Japão. O descendente dos deuses diz adeus ao seu reinado

O imperador Akihito abdicou do trono devido a problemas de saúde. Foi sucedido pelo filho Naruhito, que inaugura uma nova era no Japão.

Pela primeira vez em dois séculos um imperador japonês abdicou do Trono do Crisântemo. A idade e a saúde em declínio do imperador Akihito, de 85 anos, terá sido o motivo do fim do seu reinado de 30 anos, a chamada época Heisei – em português “alcançar a paz” – que terminou ontem à meia-noite. A cerimónia religiosa de abdicação decorreu ontem de manhã, no palácio imperial, onde Akihito informou os seus antepassados da sua decisão, como ditam os preceitos da religião shinto.

Num momento simbólico do percurso histórico do Japão – que procurou conservar as suas tradições milenares ao mesmo que acompanhava as práticas ocidentais – o imperador iniciou a sua abdicação num manto cerimonial, carregando os selos reais, juntamente com a espada sagrada uma jóia simbólica da família real, para depois fazer o seu discurso vestido de uma jaqueta ao estilo ocidental. 

Akihito mostrou-se “profundamente grato pela aceitação do povo”, entre o qual desfruta de grande popularidade, tendo sido o primeiro imperador japonês com esse grau de proximidade das populações. Durante séculos, o imperador foi mais que um mero soberano no imaginário japonês, mas sim a imagem de um semi-deus na terra, descendentes diretos da deus do sol, a criadora do Japão, Amaterasu. Foi o pai de Akihito, o imperador Hirohito, que abdicou desse papel, como condição para continuar a governar após a sua derrota na Segunda Guerra Mundial. Akihito abraçou o papel que o pai foi obrigado a ter, afirmando-se como chefe-de-Estado sem poderes políticos e focado sobretudo na diplomacia, uma área em que foi reconhecido internacionalmente.

Agora, Akihito é sucedido pelo seu filho, o príncipe Naruhito, de 59 anos, formado em história na Universidade de Oxford. O novo soberano enfrenta o desafio de não ser capturado pela agenda nacionalista do primeiro-ministro Shinzo Abe – de quem o antigo imperador era considerado um crítico silencioso. O percurso diplomático de Akihito foi exatamente o contrário da política de Abe, que quer reafirmar geopoliticamente o Japão, voltando a estabelecer o seu exército, desmantelado após a Segunda Guerra Mundial.  

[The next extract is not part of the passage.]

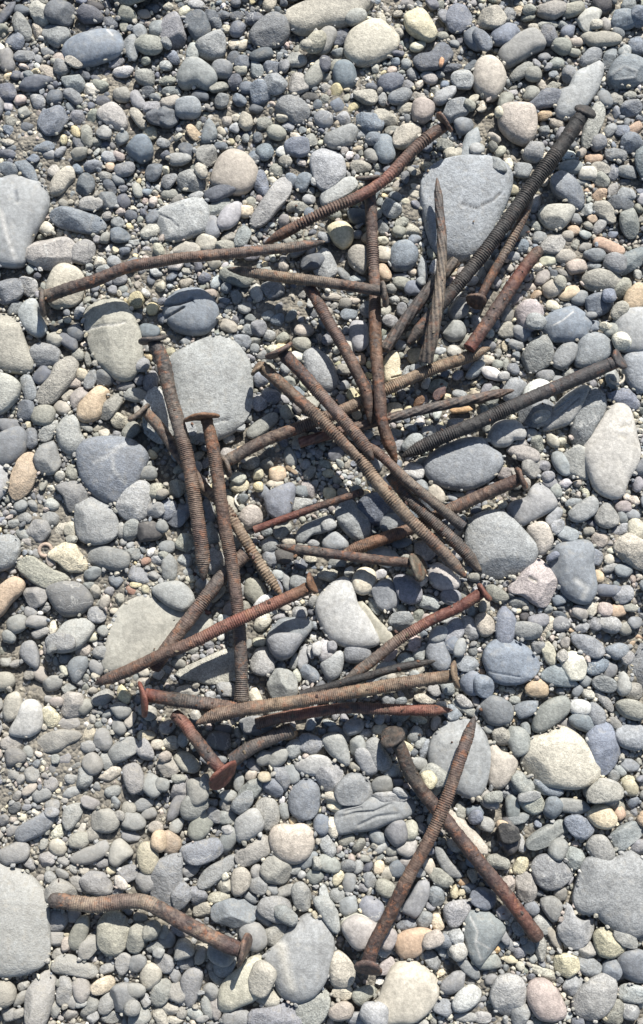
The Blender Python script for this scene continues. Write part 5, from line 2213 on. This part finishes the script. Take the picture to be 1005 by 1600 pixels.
# ---------------------------------------------------------------- names for the stones
LAND = [(733, 322, 'large pale grey slab with a thin crack, lying under the upright fluted spike', 'the cracked grey slab'),
 (318, 600, 'largest pale stone, pitted and speckled, behind the mushroom-headed nail', 'the big pale stone'),
 (172, 733, 'large blue stone clouded with pale veins, below the orange tan pebble', 'the big veined blue stone'),
 (170, 520, 'upright blocky greenish tan stone with a pale crack across it', 'the upright tan block'),
 (298, 476, 'smooth round blue stone with two dark cracks in its top', 'the twice-cracked blue stone'),
 (775, 850, 'very large smooth rounded grey stone at the lower end of the parallel nails', 'the big round grey stone'),
 (955, 710, 'very large pear-shaped off-white stone with a pitted narrow top', 'the pear-shaped stone'),
 (723, 723, 'large smooth egg-shaped grey stone just below the black nail', 'the smooth grey egg'),
 (875, 1182, 'large five-sided tan stone with a rough flat top', 'the five-sided tan stone'),
 (455, 1315, 'cream heart-shaped stone, rounded, in the lower middle', 'the heart-shaped stone'),
 (465, 1498, 'large two-toned stone, grey with a cream patch, near the bottom edge', 'the two-toned stone'),
 (20, 1440, 'huge pale grey boulder-like stone cut off by the picture edge', 'the huge pale stone'),
 (965, 1395, 'large light grey pitted stone with a lobe, cut by the picture edge', 'the lobed grey stone'),
 (635, 1550, 'wide flat cream stone at the bottom edge by a nail head', 'the wide cream stone'),
 (722, 1183, 'large flat grey stone lying beneath the point of the crossed nail', 'the stone under the nail point'),
 (800, 1033, 'dome-shaped blue-grey stone above the orange pebble', 'the blue-grey dome'),
 (581, 62, 'large sandy oval stone with a fine-grained top, near the upper edge', 'the sandy oval stone'),
 (148, 70, 'large dark blue oval stone with a cloudy pale top', 'the dark blue oval'),
 (120, 341, 'long smooth blue-grey stone shaped like a stretched egg', 'the long blue egg'),
 (77, 389, 'pinkish grey rounded stone with faint pale bands', 'the banded pink-grey stone'),
 (30, 340, 'very large flat pale grey stone with a white streak at the picture edge', 'the white-streaked stone'),
 (285, 343, 'flat greenish pale slab with a diagonal crack', 'the flat cracked slab'),
 (422, 312, 'pale banana-shaped stone beside the pointed end of the topmost nail', 'the banana-shaped stone'),
 (366, 268, 'pinkish tan domed stone with a dark slate resting against it', 'the pink domed stone'),
 (511, 262, 'pale grey oval stone standing on end above the topmost bent nail', 'the pale upright oval'),
 (816, 72, 'brownish grey oblong block with squared ends near the upper edge', 'the brown oblong block'),
 (906, 136, 'pale grey shard with two wings behind the big dark nail head', 'the winged shard'),
 (768, 119, 'pale tan stone with a blunt lower end, left of the winged shard', 'the blunt tan stone'),
 (810, 192, 'pinkish tan lumpy block left of the big dark nail head', 'the lumpy pink block'),
 (657, 36, 'yellowish cream wedge with one face in shade near the upper edge', 'the yellowish wedge'),
 (525, 955, 'white lumpy stone shaped like a boot, below the round-headed smooth nail', 'the white boot-shaped stone'),
 (148, 812, 'rounded light grey stone with a bulge, below the big veined blue stone', 'the bulging grey stone'),
 (240, 990, 'broad flat sandy slab lying under the red ring-shank nail', 'the flat sandy slab'),
 (453, 996, 'grey speckled triangular stone below the red nail head', 'the speckled grey triangle'),
 (588, 1275, 'long ridged grey stone with layered folds, above the crossed nails', 'the long ridged stone'),
 (892, 900, 'blocky bluish grey stone with a pale rough corner', 'the rough blue-grey block'),
 (831, 912, 'pinkish pale stone with a pitted face against the big round grey stone', 'the pitted pink stone'),
 (898, 1042, 'round creamy white pebble resting on a bluish grey stone', 'the round white pebble'),
 (145, 628, 'orange tan oval pebble, brightest of its corner', 'the orange tan pebble'),
 (34, 742, 'long orange tan pebble like a bread roll near the picture edge', 'the bread-roll pebble'),
 (842, 1075, 'orange wedge-shaped pebble below the blue-grey dome', 'the orange wedge pebble'),
 (569, 905, 'pale yellow ball-shaped stone on the white boot-shaped stone', 'the pale yellow ball'),
 (884, 505, 'blue oval stone with a fine white line across it', 'the white-lined blue oval'),
 (695, 898, 'pinkish white rounded stone beneath the ends of the parallel nails', 'the pinkish white stone'),
 (845, 555, 'grey boxy stone between the white-lined blue oval and the black nail', 'the grey boxy stone'),
 (750, 1480, 'dark bluish stone with chalky veins below the crossed nails', 'the chalky-veined stone'),
 (853, 1570, 'salmon pink rounded stone at the bottom edge', 'the salmon pink stone'),
 (430, 45, 'dark grey potato-shaped stone with a shiny shoulder', 'the dark potato stone'),
 (500, 12, 'long tan stone with a hollow in its upper side, cut by the top edge', 'the long tan stone'),
 (205, 1000 - 815, 'x', 'x')]
landed = {}
for lx, ly, lab, ref in LAND:
    if lab == 'x': continue
    best = min(BIG, key=lambda s: math.hypot(s.px - lx, s.py - ly) - (.35 * s.diam))
    if id(best) in landed or math.hypot(best.px - lx, best.py - ly) > .35 * best.diam + 12: continue
    landed[id(best)] = (lab, ref)
MARKERS = [(ref, np.array([[s.px, s.py]]), s) for s in BIG for lab, ref in [landed.get(id(s), (None, None))] if ref]
MARKERS += [(ref, c, None) for ref, c in NAILS]

def size_word(d): return 'very large' if d > 100 else 'large' if d > 68 else 'medium' if d > 50 else 'small' if d > 38 else 'little'
def shape_word(s):
    a = s.aspect
    if s.poly: return 'long irregular' if a > 1.75 else ('irregular' if a > 1.25 else 'blocky')
    return 'elongated' if a > 1.75 else ('oval' if a > 1.25 else 'round')
def slant(s):
    a = s.axis % 180
    if s.aspect < 1.35: return ''
    return 'level ' if (a < 22 or a > 158) else 'upright ' if 68 < a < 112 else 'slanting '
def direction(dx, dy):
    a = math.degrees(math.atan2(-dy, dx)) % 360
    return ['right of', 'above and right of', 'above', 'above and left of', 'left of', 'below and left of', 'below', 'below and right of'][int((a + 22.5) // 45) % 8]
used = set(lab for lab, _ in landed.values())
def label_stone(s):
    lab = landed.get(id(s))
    if lab: return lab[0]
    cands = []
    for ref, pts, ms in MARKERS:
        if ms is s: continue
        dd = np.hypot(pts[:, 0] - s.px, pts[:, 1] - s.py); k = int(np.argmin(dd))
        gap = dd[k] - s.diam / 2 - (ms.diam / 2 if ms is not None else 10)
        cands.append((gap, ref, direction(s.px - pts[k, 0], s.py - pts[k, 1])))
    cands.sort(key=lambda c: c[0])
    noun = 'pebble' if s.diam < 52 else 'stone'
    heads = [f'{size_word(s.diam)} {colour_word(s.code)} {shape_word(s)} {noun}', f'{slant(s)}{size_word(s.diam)} {colour_word(s.code)} {shape_word(s)} {noun}']
    def near(gap): return 'just ' if gap < 16 else 'a little way ' if gap > 70 else ''
    for gap, ref, dr in cands[:4]:
        for h in heads:
            l = f'{h} {near(gap)}{dr} {ref}'
            if l not in used and len(l.split()) <= 16: return l
    for i in range(3):
        for j in range(i + 1, 6):
            for h in heads:
                l = f'{h} between {cands[i][1]} and {cands[j][1]}'
                if l not in used and len(l.split()) <= 16: return l
    return heads[1] + ' next smaller one ' + cands[0][2] + ' ' + cands[0][1]

# ---------------------------------------------------------------- build the stones
def stone_attrs(s, V, tint):
    n = len(V)
    return {'tint': tint, 'grit': np.full(n, s.grit), 'vein': np.full(n, s.vein), 'silt': np.full(n, s.silt)}
for s in BIG:
    if s.marks: res = (110, 44)
    elif s.diam > 90: res = (64, 24)
    elif s.diam > 50: res = (44, 17)
    else: res = (34, 13)
    V, F, tint = stone_mesh(s, *res)
    noun = 'pebble' if s.diam < 52 else 'stone'
    o = bpy.data.objects.new(noun, make_mesh(noun, V, F, M_STONE, stone_attrs(s, V, tint)))
    o.location = (s.x, s.y, s.z)
    l = label_stone(s); used.add(l)
    o['label'] = l; o['category'] = noun; o['group'] = 'larger stones of the pebble beach'
    col.objects.link(o)

def joined(name, items, resf):
    Vs, Fs, Ts, Gs, Ns, Ss = [], [], [], [], [], []
    off = 0
    for s in items:
        V, F, tint = stone_mesh(s, *resf(s))
        Vs.append(V + np.array([s.x, s.y, s.z])); Fs.append(np.where(F >= 0, F + off, -1)); Ts.append(tint)
        Gs.append(np.full(len(V), s.grit)); Ns.append(np.full(len(V), s.vein)); Ss.append(np.full(len(V), s.silt)); off += len(V)
    me = make_mesh(name, np.concatenate(Vs), np.concatenate(Fs), M_STONE, {'tint': np.concatenate(Ts), 'grit': np.concatenate(Gs), 'vein': np.concatenate(Ns), 'silt': np.concatenate(Ss)})
    o = bpy.data.objects.new(name, me); o['kind'] = 'stuff'
    col.objects.link(o)
    print(name, len(items), 'polys', len(me.polygons))
    return o
o = joined('pebbles', REST + small, lambda s: (20, 9) if s.diam > 24 else (14, 7) if s.diam > 13 else (12, 5))
o['label'] = 'hundreds of smaller grey, blue, tan and cream pebbles packed between the larger stones'; o['category'] = 'pebbles'
G = np.array(grains)
kind = G[:, 6].astype(int); ca, sa = np.cos(G[:, 4]), np.sin(G[:, 4])
T = GV[kind] * np.stack([G[:, 3] * G[:, 5], G[:, 3] / G[:, 5] ** .5, G[:, 3] * .95], 1)[:, None, :]
T = np.stack([T[:, :, 0] * ca[:, None] - T[:, :, 1] * sa[:, None], T[:, :, 0] * sa[:, None] + T[:, :, 1] * ca[:, None], T[:, :, 2]], -1) + G[:, None, :3]
nv = GV.shape[1]; off = (np.arange(len(G)) * nv)[:, None, None]
FF = np.where(GF[None] >= 0, GF[None] + off, -1).reshape(-1, 4)
nn = len(G) * nv
o = bpy.data.objects.new('gravel', make_mesh('gravel', T.reshape(-1, 3), FF, M_STONE, {'tint': np.repeat(G[:, 7:10], nv, axis=0), 'grit': np.full(nn, .6), 'vein': np.zeros(nn), 'silt': np.full(nn, .2)}))
o['kind'] = 'stuff'; col.objects.link(o)
o.data.polygons.foreach_set('use_smooth', np.zeros(len(o.data.polygons), bool))
o['label'] = 'fine mixed gravel filling the gaps between the pebbles'; o['category'] = 'gravel'

# ---------------------------------------------------------------- the bed below: uneven near the heap, flat to the horizon
gx = np.concatenate([[-40, -10, -3, -1], np.arange(-.6, .6001, .005), [1, 3, 10, 40]])
gy = np.concatenate([[-40, -10, -3, -1], np.arange(-.7, .7001, .005), [1, 3, 10, 40]])
XX, YY = np.meshgrid(gx, gy)
ZZ = -.0035 + .0018 * np.sin(XX * 31 + 1.3) * np.sin(YY * 27 + .4)
ZZ = ZZ + sand_height(XX, YY)
ZZ = ZZ + np.where((np.abs(XX) < .62) & (np.abs(YY) < .72), rng.normal(size=XX.shape) * .0006, 0)
V = np.stack([XX.ravel(), YY.ravel(), ZZ.ravel()], 1)
w = len(gx); i = np.arange(len(gy) - 1)[:, None] * w + np.arange(w - 1)[None]
F = np.stack([i, i + 1, i + w + 1, i + w], -1).reshape(-1, 4)
g = bpy.data.objects.new('ground', make_mesh('ground', V, F, M_GROUND, {}))
g['kind'] = 'structure'; g['label'] = 'damp sandy grit of the beach under the pebbles'
col.objects.link(g)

As dificuldades surgiram ainda nem tinha começado o reinado de Naruhito, com o nome da nova era imperial, Reiwa, escolhido pelo executivo em funções. A expressão pode querer dizer “bela harmonia” ou “ordem e harmonia” – algo que os opositores de Abe consideram simbólico do crescente autoritarismo do Governo japonês.